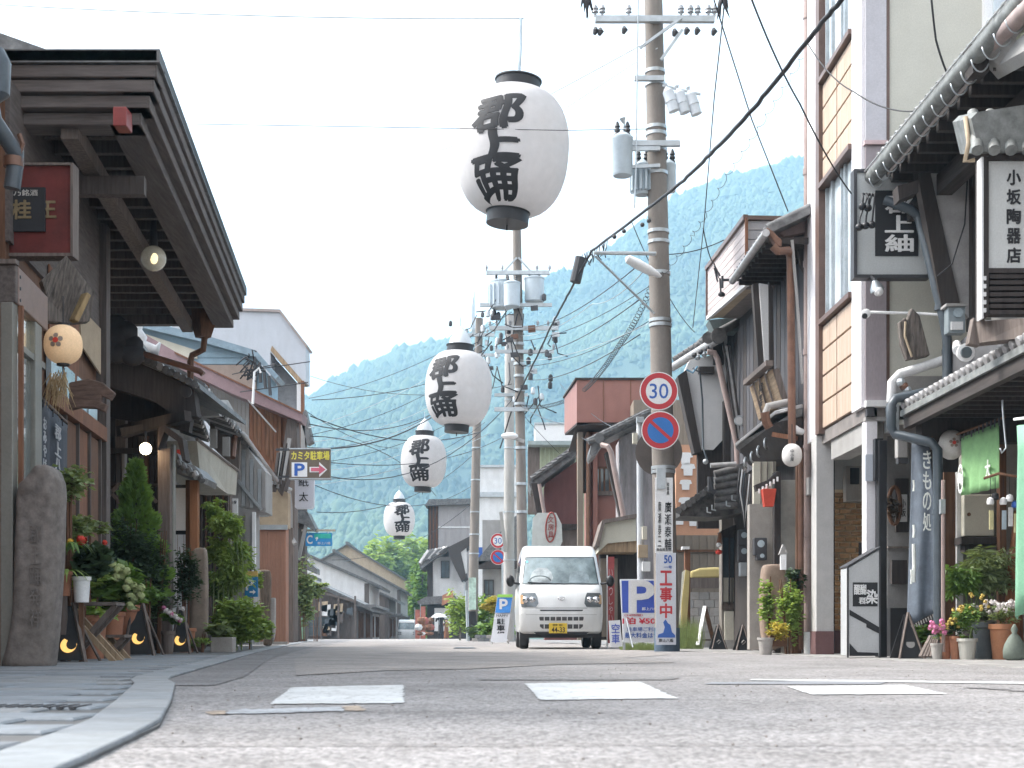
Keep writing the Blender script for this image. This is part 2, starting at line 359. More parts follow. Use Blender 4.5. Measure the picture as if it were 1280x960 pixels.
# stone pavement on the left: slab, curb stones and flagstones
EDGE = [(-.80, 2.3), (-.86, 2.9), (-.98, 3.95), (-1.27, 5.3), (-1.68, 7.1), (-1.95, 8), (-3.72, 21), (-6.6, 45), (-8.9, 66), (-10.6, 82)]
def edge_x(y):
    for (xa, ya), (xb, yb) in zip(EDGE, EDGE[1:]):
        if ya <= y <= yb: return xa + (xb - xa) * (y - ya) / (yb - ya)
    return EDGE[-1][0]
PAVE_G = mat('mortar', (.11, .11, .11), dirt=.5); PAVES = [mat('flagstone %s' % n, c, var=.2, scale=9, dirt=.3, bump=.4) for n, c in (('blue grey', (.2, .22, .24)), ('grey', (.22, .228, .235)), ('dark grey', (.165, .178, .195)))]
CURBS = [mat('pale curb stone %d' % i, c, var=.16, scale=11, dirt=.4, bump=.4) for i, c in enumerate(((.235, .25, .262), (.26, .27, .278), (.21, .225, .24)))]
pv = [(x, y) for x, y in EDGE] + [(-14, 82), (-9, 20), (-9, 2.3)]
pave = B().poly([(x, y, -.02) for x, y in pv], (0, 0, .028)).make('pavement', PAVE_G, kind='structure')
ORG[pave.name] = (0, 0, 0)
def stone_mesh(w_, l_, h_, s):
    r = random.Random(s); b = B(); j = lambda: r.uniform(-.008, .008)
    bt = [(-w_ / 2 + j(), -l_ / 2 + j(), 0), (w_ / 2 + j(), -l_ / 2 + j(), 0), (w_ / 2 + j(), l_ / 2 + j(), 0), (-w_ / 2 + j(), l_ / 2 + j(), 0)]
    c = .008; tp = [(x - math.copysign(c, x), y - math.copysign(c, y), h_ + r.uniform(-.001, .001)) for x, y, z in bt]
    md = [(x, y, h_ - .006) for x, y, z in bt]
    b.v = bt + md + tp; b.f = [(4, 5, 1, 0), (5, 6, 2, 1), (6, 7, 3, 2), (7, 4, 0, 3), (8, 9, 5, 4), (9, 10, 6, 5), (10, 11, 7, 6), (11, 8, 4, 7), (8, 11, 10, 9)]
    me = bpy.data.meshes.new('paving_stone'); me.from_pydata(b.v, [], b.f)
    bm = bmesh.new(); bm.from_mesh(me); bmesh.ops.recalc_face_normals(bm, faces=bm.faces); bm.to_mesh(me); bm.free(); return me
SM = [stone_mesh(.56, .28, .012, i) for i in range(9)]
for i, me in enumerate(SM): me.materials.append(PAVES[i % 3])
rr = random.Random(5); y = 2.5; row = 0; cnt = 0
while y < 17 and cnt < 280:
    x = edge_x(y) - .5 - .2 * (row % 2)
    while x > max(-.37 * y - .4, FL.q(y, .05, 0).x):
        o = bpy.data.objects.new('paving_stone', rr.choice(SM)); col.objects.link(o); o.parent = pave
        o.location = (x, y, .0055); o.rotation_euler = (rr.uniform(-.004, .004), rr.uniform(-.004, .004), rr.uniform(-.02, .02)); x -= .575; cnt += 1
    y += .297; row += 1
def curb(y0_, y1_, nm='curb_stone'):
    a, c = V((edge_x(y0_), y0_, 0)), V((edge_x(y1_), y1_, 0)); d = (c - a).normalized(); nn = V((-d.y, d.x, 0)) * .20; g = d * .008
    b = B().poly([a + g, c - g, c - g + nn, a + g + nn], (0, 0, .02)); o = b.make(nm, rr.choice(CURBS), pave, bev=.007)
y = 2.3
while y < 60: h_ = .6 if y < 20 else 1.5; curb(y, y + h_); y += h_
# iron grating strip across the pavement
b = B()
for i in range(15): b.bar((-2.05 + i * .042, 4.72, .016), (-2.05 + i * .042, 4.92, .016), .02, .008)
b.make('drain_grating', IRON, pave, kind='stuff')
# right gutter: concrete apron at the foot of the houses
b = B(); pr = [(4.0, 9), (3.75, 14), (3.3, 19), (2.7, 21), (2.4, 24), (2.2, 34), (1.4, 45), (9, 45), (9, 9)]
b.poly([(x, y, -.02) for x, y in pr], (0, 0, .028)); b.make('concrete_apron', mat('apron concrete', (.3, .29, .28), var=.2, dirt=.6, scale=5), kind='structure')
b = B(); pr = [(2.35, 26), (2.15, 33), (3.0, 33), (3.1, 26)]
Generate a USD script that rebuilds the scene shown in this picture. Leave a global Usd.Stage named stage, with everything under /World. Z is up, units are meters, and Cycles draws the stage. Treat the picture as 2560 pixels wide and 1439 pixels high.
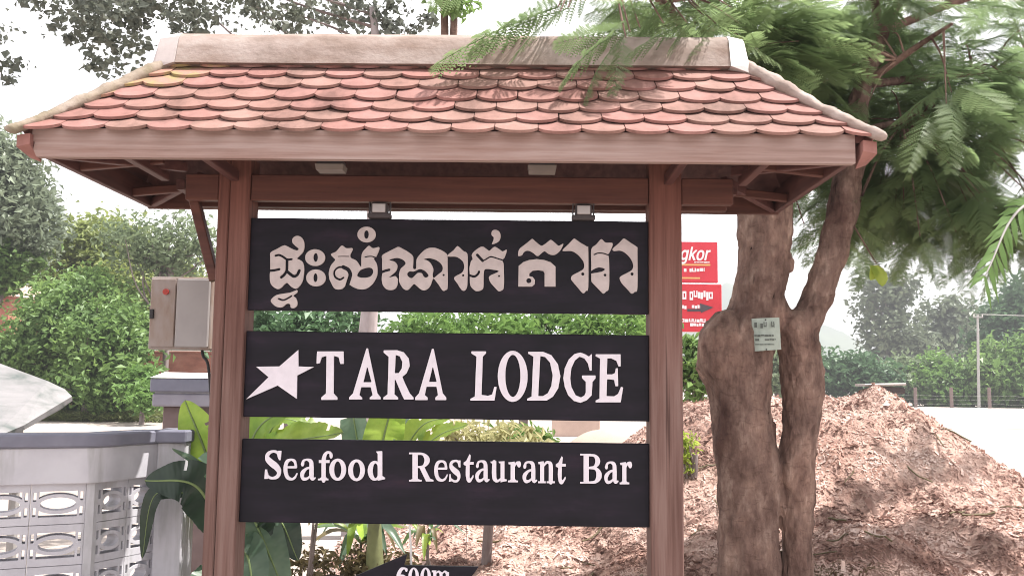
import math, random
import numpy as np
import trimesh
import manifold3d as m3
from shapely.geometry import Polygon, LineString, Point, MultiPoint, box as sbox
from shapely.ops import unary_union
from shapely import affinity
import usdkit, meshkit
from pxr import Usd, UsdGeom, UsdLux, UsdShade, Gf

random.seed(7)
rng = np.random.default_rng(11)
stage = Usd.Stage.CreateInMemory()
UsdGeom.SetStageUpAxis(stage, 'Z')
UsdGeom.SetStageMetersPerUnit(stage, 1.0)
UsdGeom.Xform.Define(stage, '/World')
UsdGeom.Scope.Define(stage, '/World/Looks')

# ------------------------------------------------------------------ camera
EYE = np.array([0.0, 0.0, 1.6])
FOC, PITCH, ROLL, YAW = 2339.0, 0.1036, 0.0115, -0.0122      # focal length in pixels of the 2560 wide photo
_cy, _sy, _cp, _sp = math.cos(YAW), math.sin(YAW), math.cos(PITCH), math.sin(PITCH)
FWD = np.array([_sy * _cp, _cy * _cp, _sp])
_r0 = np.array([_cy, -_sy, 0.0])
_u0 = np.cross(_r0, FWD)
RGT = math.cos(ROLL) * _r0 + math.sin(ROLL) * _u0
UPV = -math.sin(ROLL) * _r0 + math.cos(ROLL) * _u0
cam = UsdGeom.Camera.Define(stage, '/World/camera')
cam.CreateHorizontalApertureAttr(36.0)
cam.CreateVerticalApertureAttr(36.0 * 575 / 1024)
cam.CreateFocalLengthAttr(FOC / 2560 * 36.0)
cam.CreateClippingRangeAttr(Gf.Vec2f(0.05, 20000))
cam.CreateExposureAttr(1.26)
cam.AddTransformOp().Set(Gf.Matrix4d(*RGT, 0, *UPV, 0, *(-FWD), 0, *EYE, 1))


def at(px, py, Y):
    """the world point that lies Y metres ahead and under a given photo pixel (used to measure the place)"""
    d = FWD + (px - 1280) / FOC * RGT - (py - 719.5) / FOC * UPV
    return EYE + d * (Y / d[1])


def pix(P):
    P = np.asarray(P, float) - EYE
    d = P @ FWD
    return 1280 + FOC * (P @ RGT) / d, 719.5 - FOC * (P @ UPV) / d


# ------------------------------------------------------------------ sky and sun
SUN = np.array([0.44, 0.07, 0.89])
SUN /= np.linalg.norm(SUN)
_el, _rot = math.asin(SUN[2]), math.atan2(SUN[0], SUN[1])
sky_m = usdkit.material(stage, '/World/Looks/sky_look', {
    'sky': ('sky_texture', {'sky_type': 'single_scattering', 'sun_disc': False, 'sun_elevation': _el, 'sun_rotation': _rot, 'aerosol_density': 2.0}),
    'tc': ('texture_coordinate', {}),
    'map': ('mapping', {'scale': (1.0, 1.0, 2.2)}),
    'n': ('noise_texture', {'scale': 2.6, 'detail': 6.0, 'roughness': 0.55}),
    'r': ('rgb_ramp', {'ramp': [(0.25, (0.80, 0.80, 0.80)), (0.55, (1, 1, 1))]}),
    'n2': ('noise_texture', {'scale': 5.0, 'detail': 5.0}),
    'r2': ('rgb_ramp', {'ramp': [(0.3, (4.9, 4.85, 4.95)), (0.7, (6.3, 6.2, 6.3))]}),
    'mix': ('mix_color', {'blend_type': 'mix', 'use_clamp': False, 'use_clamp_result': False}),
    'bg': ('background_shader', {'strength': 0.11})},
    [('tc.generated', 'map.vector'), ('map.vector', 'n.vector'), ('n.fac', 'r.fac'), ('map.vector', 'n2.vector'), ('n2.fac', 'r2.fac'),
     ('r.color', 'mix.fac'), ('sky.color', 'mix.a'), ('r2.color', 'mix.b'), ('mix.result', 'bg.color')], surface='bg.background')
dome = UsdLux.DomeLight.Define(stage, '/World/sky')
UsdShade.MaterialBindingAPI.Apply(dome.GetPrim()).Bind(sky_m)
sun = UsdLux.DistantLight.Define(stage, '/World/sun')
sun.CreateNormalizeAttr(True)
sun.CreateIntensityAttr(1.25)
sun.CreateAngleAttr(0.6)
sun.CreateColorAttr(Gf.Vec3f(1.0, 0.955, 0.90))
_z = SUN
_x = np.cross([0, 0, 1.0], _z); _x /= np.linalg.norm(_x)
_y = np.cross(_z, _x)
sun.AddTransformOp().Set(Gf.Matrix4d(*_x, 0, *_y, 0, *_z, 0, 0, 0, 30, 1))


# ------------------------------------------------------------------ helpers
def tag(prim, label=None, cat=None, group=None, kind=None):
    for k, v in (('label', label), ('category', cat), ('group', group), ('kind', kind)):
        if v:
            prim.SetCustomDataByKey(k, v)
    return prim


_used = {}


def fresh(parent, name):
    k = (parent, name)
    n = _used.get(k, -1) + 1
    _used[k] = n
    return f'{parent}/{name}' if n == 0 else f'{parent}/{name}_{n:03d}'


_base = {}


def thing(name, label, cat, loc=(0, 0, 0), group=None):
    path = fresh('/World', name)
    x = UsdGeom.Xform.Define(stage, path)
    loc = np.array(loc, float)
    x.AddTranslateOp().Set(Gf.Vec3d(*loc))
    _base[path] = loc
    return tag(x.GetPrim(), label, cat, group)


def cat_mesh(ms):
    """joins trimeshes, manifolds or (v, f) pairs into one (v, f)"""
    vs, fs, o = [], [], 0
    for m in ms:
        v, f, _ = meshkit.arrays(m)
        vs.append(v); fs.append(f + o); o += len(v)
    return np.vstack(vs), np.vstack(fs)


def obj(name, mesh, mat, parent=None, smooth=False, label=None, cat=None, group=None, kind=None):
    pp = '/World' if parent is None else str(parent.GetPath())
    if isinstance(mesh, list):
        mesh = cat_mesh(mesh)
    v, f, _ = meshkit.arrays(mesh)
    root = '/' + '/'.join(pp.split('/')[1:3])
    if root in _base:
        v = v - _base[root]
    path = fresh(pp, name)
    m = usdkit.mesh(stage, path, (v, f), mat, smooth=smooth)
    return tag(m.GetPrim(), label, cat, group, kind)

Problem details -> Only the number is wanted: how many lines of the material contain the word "this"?

Exercise response -> 2